Он пристально посмотрел на меня и сказал:
-- Вижу, племянник, что ты не так уж глуп. А почему ты ставишь на
красных?
Я был в затруднении, так как не мог признаться, что делаю это по совету
Сеяна. Поэтому я сказал:
-- Мне приснилось, будто зеленого лишили права участвовать в играх,
потому что он поднял хлыст на других в-в-в-возниц, и красный п-п-п-пришел
первым; с-с-с-си-ний и б-б-б-белый остались далеко позади.
. . . Мои двое солдат протолкались через толпу, таща меня за собой.
-- Эй, сержант! Посмотри, кто тут у нас! -- крикнул Грат. -- Нам,
кажется, повезло. Это старый Клавдий. Чем не император? Лучшего человека на
это место во всем Риме не сыщешь, хоть он и прихрамывает чуток и малость
заикается.
Как видите, несмотря на то, что Клавдий научился контролировать свою речь, когда декламировал, он всё равно продолжал заикаться до конца своей жизни.
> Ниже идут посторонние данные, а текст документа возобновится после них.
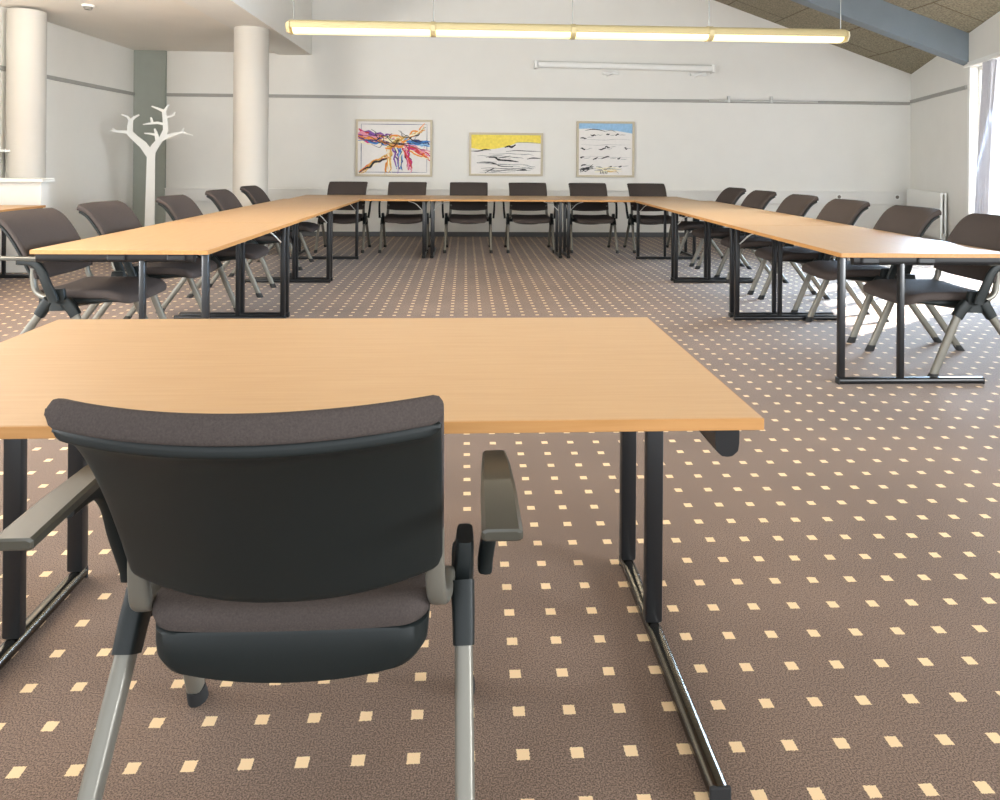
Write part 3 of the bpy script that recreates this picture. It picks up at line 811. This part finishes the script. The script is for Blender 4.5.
# smoke detector on the low ceiling
t = thing('smoke_detector', 'small round smoke detector on the low ceiling at upper left', 'smoke detector', (-4.15, 7.85, CZ))
bm = bmesh.new(); cyl(bm, (0, 0), .065, -.02, 0, 28); link('base', bm, M_white, t, 40)
bm = bmesh.new(); cyl(bm, (0, 0), .035, -.05, -.019, 28, .05); link('sensor_head', bm, M_fixture, t, 40)

# ------------------------------------------------------------------ light
w = bpy.data.worlds.new('sky'); bpy.context.scene.world = w; w.use_nodes = True
bg = w.node_tree.nodes['Background']; bg.inputs['Color'].default_value = (.90, .95, 1, 1); bg.inputs['Strength'].default_value = 3.7
sun = bpy.data.lights.new('sun', 'SUN'); sun.energy = 48; sun.angle = .01; sun.color = (1, .96, .9)
so = bpy.data.objects.new('sun', sun); COL.objects.link(so)
sd = Vector((-.857*math.cos(.56), -.515*math.cos(.56), -math.sin(.56)))
so.rotation_euler = sd.to_track_quat('-Z', 'Y').to_euler()
def area(name, loc, size, power, col, direction):
    l = bpy.data.lights.new(name, 'AREA'); l.shape = 'RECTANGLE'; l.size, l.size_y = size; l.energy = power; l.color = col
    o = bpy.data.objects.new(name, l); COL.objects.link(o); o.location = loc
    o.rotation_euler = Vector(direction).to_track_quat('-Z', 'Y').to_euler(); return o
dl = wpt(7.75, 1.45, .34)
area('window_daylight', dl, (2.0, 2.1), 680, (.55, .76, 1), (-.72, -.55, -.42)).data.spread = 1.9
area('second_window_daylight', (6.35, -.3, 1.6), (2.7, 1.5), 260, (.93, .97, 1), (-.78, .62, -.02)).data.spread = 1.5
area('left_fill_light', (XL-.3, 2.0, 1.6), (2.7, 1.4), 230, (.95, .98, 1), (.86, .5, .0)).data.spread = 1.8  # added fill through the invented left window, brightens the right wall
# the lamp row's own light, and its twin row over the near table
area('pendant_light', (.95, LY, LZ-.06), (4.8, .14), 75, (1, .86, .66), (0, 0, -1))
area('near_pendant_light', (.3, 1.9, 2.5), (4.9, .14), 16, (1, .80, .55), (0, 0, -1))
area('near_pendant_uplight', (.3, 1.9, 2.62), (4.9, .14), 40, (1, .88, .68), (0, 0, 1))
area('left_zone_fill', (-3.9, 4.0, 2.2), (.3, 3), 380, (1, .92, .82), (0, .15, 1))  # added fill: unseen uplight with no fixture, brightens the low left ceiling

sc = bpy.context.scene
sc.view_settings.view_transform = 'Standard'; sc.view_settings.look = 'None'
sc.view_settings.gamma = 1; sc.view_settings.use_curve_mapping = False
sc.view_settings.exposure = -0.2
sc.cycles.max_bounces = 8
sc.cycles.use_denoising = True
А во время нервных потрясений его вообще мучили сильные приступы заикания и даже афазии (потери речи). Интересно, Демосфен тоже немного заикался в повседневной жизни или полностью избавился от заикания? Вообще странно, что повседневная речь представляла для Клавдия большую трудность, чем декламация перед толпами народа. Хотя, учитывая то окружение, в котором он рос – это не удивительно. Сплошь и рядом - авторитетные фигуры, которые, вообще, презирали людей с какими-либо физическими недостатками и тут же с усмешкой на них указывали. Даже собственная мать считала Клавдия жалкой мартышкой и полоумным. Но, несмотря на заикание и прочие недуги, доставившие Клавдию немало неприятностей – он всё равно стал великим императором. И я думаю, что в этом ему помогло, как ни странно, то самое грубое и жестокое отношение римлян к ущербным людям. Ведь ребёнка из императорской семьи могли вообще всячески лелеять и носить на руках. И тогда у него не было бы стимула к развитию и работе над собой.